The effect of the religion of Manu on morals is, indeed, generally good. The essential distinction between right and wrong, it has been seen, is strongly marked at the outset, and is in general well preserved. The well-known passages relating to false evidence, one or two where the property of another may be appropriated for the purposes of sacrifice, and some laxity in the means by which a king may detect and seize offenders, are the only exceptions noted. On the other hand, there are numerous injunctions to justice, truth, and virtue; and many are the evils, both in this world and the next, which are said to follow from vicious conduct. The upright man need not be cast down, though oppressed with penury, while “the unjust man attains no felicity, nor he whose wealth proceeds from false evidence.”

The moral duties are in one place distinctly declared to be superior to the ceremonial ones. The punishments of a future state are as much directed against the offences which disturb society as against sins affecting religion. One maxim, however, on this subject, is of a less laudable tendency; for it declares that the men who receive from the government the punishment due to their crimes go pure to heaven, and become as clean as those who have done well.

It may be observed, in conclusion, that the morality thus enjoined by the law was not, as now, sapped by the example of fabled gods, or by the debauchery permitted in the religious ceremonies of certain sects. From many passages cited in different places it has been shown that the code is not by any means deficient in generous maxims or in elevated sentiments; but the general tendency of the Brahman morality is rather towards innocence than active virtue, and its main objects are to enjoy tranquillity and to prevent pain or evil to any sentient being.[c]

Soul Transmigration

It is well known that the metempsychosis, or the transmigration of the soul into various orders of being, reviving in one form when it ceases to exist in another, is the tenet of the Hindus. The Brahmans grafted upon it, in their usual way, a number of fantastic refinements, and gave to their ideas on this subject a more systematic form than is usual with those eccentric theologians. They describe the mind as characterised by three qualities—goodness, passion, darkness. According as any soul is distinguished by one or another of those qualities in its present life, is the species of being into which it migrates in the life to come.
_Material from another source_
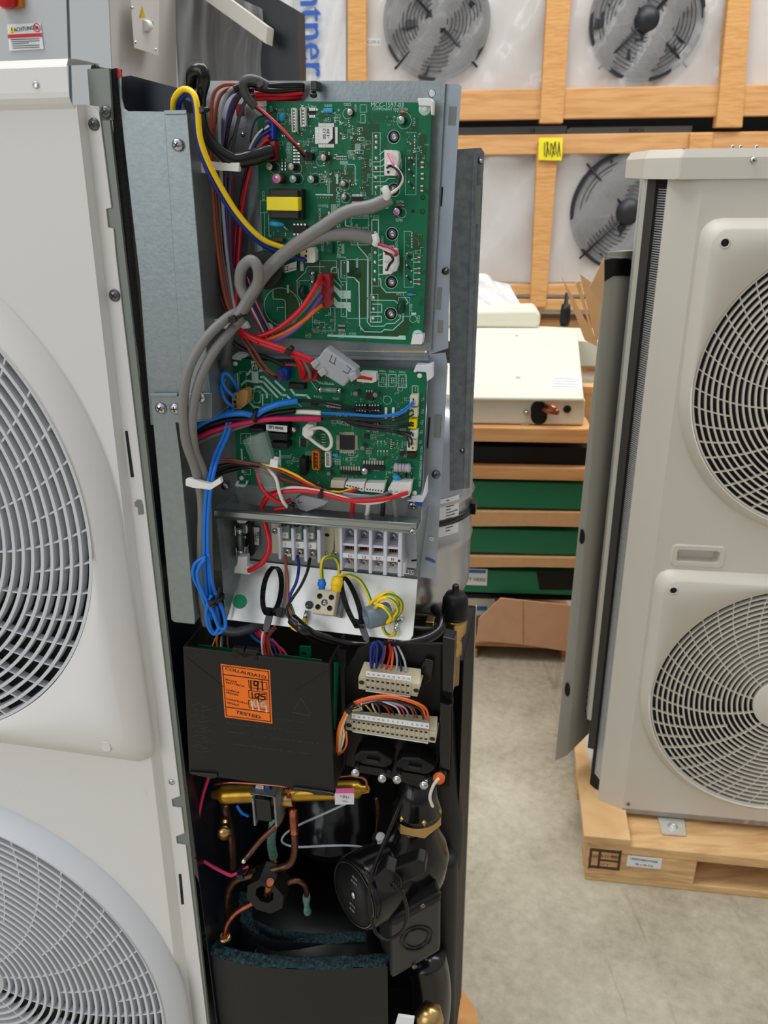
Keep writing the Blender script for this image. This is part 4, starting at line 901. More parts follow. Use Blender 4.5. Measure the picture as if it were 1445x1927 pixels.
# ---------------------------------------------------------------- upper board
ub = thing('circuit_board', 'upper green circuit board marked MCC-1597-03 with yellow transformer', 'circuit board')
b = B(pcbg); b.pp(E, [(484, 190), (812, 193), (805, 400), (795, 650), (497, 634), (486, 330)], cB, .0016); b.build('board', ub)
b = B(pcbd)
for G, pts in ((A2, [(230, 385), (535, 385), (535, 520), (440, 520), (440, 760), (275, 770), (275, 830), (150, 830), (150, 560), (230, 500)]), (A2, [(290, 785), (405, 785), (405, 1280), (440, 1370), (300, 1370), (290, 1280)]), (A2, [(1065, 520), (1180, 520), (1175, 820), (1130, 825), (1130, 790), (1060, 785)]), (A2, [(975, 300), (1070, 300), (1070, 500), (975, 500)]),
    (A1, [(560, 770), (720, 770), (700, 1050), (560, 1040)]), (A1, [(1010, 1010), (1330, 980), (1330, 1250), (1100, 1250), (1090, 1700), (1010, 1700)]), (A3, [(560, 660), (1080, 650), (1140, 900), (1020, 960), (1020, 860), (830, 830), (720, 740), (600, 900)]),
    (A3, [(250, 1010), (560, 1010), (600, 1420), (430, 1480), (400, 1190), (250, 1180)]), (A3, [(1110, 640), (1440, 640), (1440, 900), (1340, 880), (1250, 880), (1110, 770)]), (A4, [(100, 640), (370, 640), (365, 1400), (270, 1430), (260, 960), (190, 880), (100, 880)]), (A4, [(530, 910), (560, 1010), (640, 1090), (900, 1090), (800, 1190), (440, 1190), (430, 910)]),
    (A4, [(390, 450), (430, 450), (430, 1420), (380, 1500), (375, 620), (250, 470)]), (A4, [(860, 1430), (940, 1430), (940, 1610), (890, 1680), (300, 1660), (290, 1610), (560, 1630), (740, 1590)]), (A3, [(830, 20), (1000, 20), (1000, 420), (830, 460)]), (A4, [(790, 600), (860, 600), (850, 870), (800, 860)]), (A4, [(1000, 290), (1130, 290), (1125, 560), (1000, 540)])):
    b.poly([E.at(*G(*p), cB+.00006) for p in pts])
for sd, reg in enumerate(((560, 200, 640, 260), (600, 200, 700, 300), (650, 220, 740, 320), (560, 300, 700, 420), (740, 200, 800, 300), (700, 300, 800, 640), (660, 520, 700, 640), (500, 520, 560, 620))): traces(b, E, reg, sd, 9)
for k in range(6): line(b, E, [A2(440-40*0, 240+22*k), A2(620+10*k, 240+22*k), A2(720+8*k-12*k, 330+4*k)], .8, cB+.0001)
for k in range(7): line(b, E, [A2(905, 570+25*k), A2(1000, 640+25*k)], .8, cB+.0001); line(b, E, [A4(905, 330+22*k), A4(960, 370+22*k)], .8, cB+.0001)
for k in range(4): line(b, E, [A4(150+18*k, 930-8*k), A4(205+18*k, 990-8*k), A4(205+18*k, 1400)], .9, cB+.0001)
b.build('copper_traces', ub)
sk = B(silk); pd = MB(); sm_ = MB()
# lettering
sk.text(E, 'MCC-1597-03', *A2(640, 124), 8.2, cS, 1, .92, .0); sk.text(E, 'COMPONENT SIDE', *A2(620, 182), 4.6, cS, 1, .92); sk.text(E, 'Q750', *A2(868, 184), 4.4, cS, 1)
sk.text(E, 'C751', *A2(1003, 358), 4.6, cS, 90); sk.text(E, 'IC720', *A2(412, 915), 4.6, cS, 90, .8); sk.text(E, 'Q700', *A2(815, 1442), 4.6, cS, 1, .9); sk.text(E, 'C701', *A2(800, 1695), 4.6, cS, 1, .9)
sk.text(E, 'CAUTION', *A1(1130, 1430), 6.8, cS, 90, 1.1); sk.text(E, 'HIGH', *A3(1135, 170), 6.4, cS, 90, 1.1); sk.text(E, 'VOLTAGE', *A3(1138, 440), 6.4, cS, 90, 1); sk.text(E, 'CN702', *A1(925, 1498), 4.6, cS, 1); sk.text(E, 'IC721', *A4(403, 605), 4.6, cS, 90, .8)
sk.text(E, 'CN700', *A4(765, 430), 4.6, cS, 90); sk.text(E, 'CN701', *A4(572, 390), 4.6, cS, 90); sk.text(E, 'C313', *A1(115, 1360), 4.8, cS, 90); sk.text(E, 'PS1', *A1(215, 175), 5, cS, 70); sk.text(E, 'C50', *A1(425, 320), 4.6, cS, 90); sk.text(E, 'C721', *A4(800, 100), 4.6, cS, 1); sk.text(E, 'C520', *A4(1065, 1450), 4.6, cS, 90); sk.text(E, 'D550', *A1(75, 250), 1, cS); sk.text(E, 'IC504', *A3(1185, 1648), 4, cS); sk.text(E, 'IC505', *A3(1325, 1648), 4, cS); sk.text(E, 'C700', *A3(915, 470), 4.6, cS, 90); sk.text(E, 'PC600', *A1(1225, 1010), 4.4, cS, 90); sk.text(E, 'BCV3-O', *A1(880, 1620), 4.4, cS, 90); sk.text(E, 'W512', *A4(815, 1112), 4.4, cS); sk.text(E, 'R704 R705', *A4(300, 45), 4, cS); sk.text(E, 'C822', *A1(1255, 118), 4.6, cS, 1); sk.text(E, 'X500', *A1(990, 135), 4.6, cS, 1); sk.text(E, 'IC801', *A1(770, 152), 4.4, cS, 1); sk.text(E, 'CN801', *A1(470, 320), 4.4, cS, 90); sk.text(E, 'R519', *A4(965, 1295), 4.6, cS, 90)
for i, s_ in enumerate(('J859', 'J858', 'J857', 'J856', 'J855', 'J852')): sk.text(E, s_, *A1(462, 655+46*i), 4.6, cS, 0, .9)
# outlines
for G, r, w in ((A1, (300, 240, 405, 385), .7), (A1, (990, 1170, 1010, 1320), .8), (A1, (1035, 1480, 1095, 1690), .7), (A2, (270, 125, 360, 225), .7), (A2, (280, 255, 340, 370), .7), (A4, (430, 100, 520, 300), 1.7), (A3, (950, 1490, 780, 1610), .7), (A3, (1170, 650, 1245, 890), .8), (A3, (1245, 640, 1540, 1440), .7), (A3, (1170, 940, 1240, 1415), .7), (A3, (880, 655, 1110, 820), .6), (A3, (1085, 1290, 780, 1610), .7), (A4, (150, 75, 385, 200), .7), (A4, (150, 215, 385, 440), .7), (A4, (795, 1155, 945, 1410), .6), (A4, (10, 650, 90, 890), 1), (A4, (730, 575, 795, 725), .7), (A3, (600, 925, 750, 1120), .7), (A1, (70, 1430, 160, 1590), .7)): rectl(sk, E, G, *r, w, cS)
lines(sk, E, A2, [[(105, 935), (190, 935), (205, 960), (205, 1195)], [(455, 900), (540, 900), (600, 855)], [(540, 800), (600, 745), (700, 745)], [(455, 1035), (600, 1035)], [(455, 960), (570, 960), (600, 935)], [(455, 1090), (600, 1090)], [(455, 1172), (610, 1172), (655, 1125), (745, 1125)], [(480, 1225), (600, 1228)], [(475, 1530), (650, 1530), (650, 1300)], [(485, 1350), (480, 1300)], [(770, 775), (795, 775), (795, 860), (828, 862), (828, 990)]], 1.3, cS)
lines(sk, E, A4, [[(75, 100), (75, 180), (130, 188)], [(245, 460), (375, 610), (370, 1150)], [(370, 1180), (370, 1490), (420, 1545), (590, 1545), (630, 1510), (740, 1505), (815, 1440), (815, 1380)], [(110, 880), (185, 880), (255, 960), (265, 1540), (330, 1620), (560, 1625), (600, 1590), (715, 1600), (855, 1470), (855, 1370)], [(525, 900), (550, 900), (555, 1005), (625, 1085), (900, 1085)], [(430, 900), (430, 1190), (740, 1195), (780, 1230)], [(520, 590), (560, 560)], [(520, 650), (580, 635)], [(520, 715), (580, 715)], [(520, 840), (640, 840)], [(560, 455), (730, 455), (730, 500)], [(240, 200), (240, 440)], [(1000, 625), (1040, 625)], [(1000, 675), (1040, 675)], [(1000, 765), (1040, 765)], [(1000, 820), (1040, 820)], [(1000, 910), (1040, 910)], [(1000, 965), (1040, 965)], [(880, 1150), (925, 1220), (900, 1245)], [(440, 1245), (565, 1245), (565, 1355), (420, 1355)], [(420, 1410), (560, 1410), (560, 1490), (415, 1490), (420, 1410)]], 1.5, cS)
lines(sk, E, A3, [[(560, 930), (690, 800), (690, 770), (715, 735), (940, 735)], [(570, 930), (575, 1120), (630, 1200), (630, 1260)], [(240, 1030), (245, 1175), (380, 1180), (410, 1210), (415, 1480)], [(1260, 875), (1340, 880), (1415, 950), (1415, 1430)], [(1030, 870), (1035, 760), (1060, 745), (1110, 745)], [(1130, 770), (1130, 890), (1165, 935)], [(1035, 870), (1165, 1010)], [(1110, 605), (1220, 605), (1235, 625)], [(1225, 100), (1225, 170), (1290, 190), (1320, 150)], [(75, 0), (90, 510)], [(125, 0), (135, 445), (165, 445)], [(180, 30), (190, 325)], [(300, 1330), (300, 1290), (390, 1290)], [(1020, 1290), (1030, 1390), (950, 1400)]], 1.1, cS)
lines(sk, E, A3, [[(1430, 1540), (1440, 1600)]], 1.2, cS)
for G, r in ((A1, (1100, 1065, 1130, 1200)), (A1, (990, 1575, 1015, 1700)), (A3, (1180, 430, 1210, 560)), (A3, (1370, 620, 1400, 750)), (A3, (610, 690, 660, 795)), (A3, (430, 980, 460, 1095)), (A3, (1245, 655, 1275, 815)), (A4, (20, 435, 50, 560)), (A4, (215, 620, 245, 750)), (A1, (820, 1335, 1060, 1360))):
    x0, y0 = G(*r[:2]); x1, y1 = G(*r[2:]); sk.rect(E, x0, y0, x1, y1, cS, .0001)
for P in ([(1030, 965), (1070, 985), (1150, 1060), (1300, 1062), (1300, 1172), (1165, 1172), (1100, 1095), (1030, 1020)], [(1030, 1110), (1060, 1130), (1130, 1215), (1300, 1222), (1300, 1350), (1270, 1350), (1245, 1300), (1105, 1297), (1030, 1190)]): sk.poly([E.at(*A3(*p), cS) for p in P])
sk.poly([E.at(*p, cS) for p in (A3(980, 1660), A4(780, 1690), A4(810, 1670), A4(890, 1675), A4(890, 1730), A3(985, 1685))])
dash(sk, E, A2, [((440, 505), (545, 505)), ((545, 505), (545, 1340)), ((440, 505), (440, 1340)), ((910, 500), (1040, 500)), ((890, 840), (890, 1345)), ((890, 1345), (1030, 1345)), ((1035, 800), (1030, 1345))], .8, cS)
dash(sk, E, A4, [((430, 470), (430, 1000)), ((525, 470), (525, 1000)), ((430, 1000), (525, 1000)), ((870, 255), (870, 1010)), ((870, 1015), (995, 1015)), ((1000, 560), (995, 1015)), ((870, 255), (970, 255)), ((410, 1110), (515, 1110)), ((515, 1110), (510, 1500)), ((410, 1110), (405, 1480))], .8, cS)
ring(sk, E, *A3(365, 1285), 33, 34, cS, 48); 
for G, x, y, r in ((A2, 730, 560, 11.8), (A2, 728, 1280, 12), (A4, 705, 290, 11.8), (A4, 695, 945, 11.8), (A4, 688, 1375, 11.8), (A2, 870, 340, 14), (A2, 835, 1595, 9), (A1, 1255, 245, 9), (A1, 585, 1130, 9.6), (A1, 820, 1130, 9.5), (A1, 270, 985, 10), (A1, 565, 985, 10), (A1, 890, 890, 8.5), (A4, 992, 1445, 7), (A1, 1215, 1215, 9.5), (A1, 1230, 1390, 9)): ring(sk, E, *G(x, y), r-.7, r, cS)
line(sk, E, [A4(980, 1375), A4(1018, 1375)], 4, cS)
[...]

Souls endued with goodness attain the condition of deities; those filled with passion receive that of men; those immersed in darkness are condemned to that of beasts. Each of these conditions, again, is divided into three degrees—a lower, a middle, and a higher. Of the souls distinguished by darkness, the lowest are thrust into mineral and vegetable substances, into worms, reptiles, fishes, snakes, tortoises, cattle, jackals; the middle pass into elephants, horses, Sudras, Mlechcha (a word of very opprobrious import, denoting men of all other races not Hindu), lions, tigers, and boars; the highest animate the forms of dancers, singers, birds, deceitful men, giants, and blood-thirsty savages.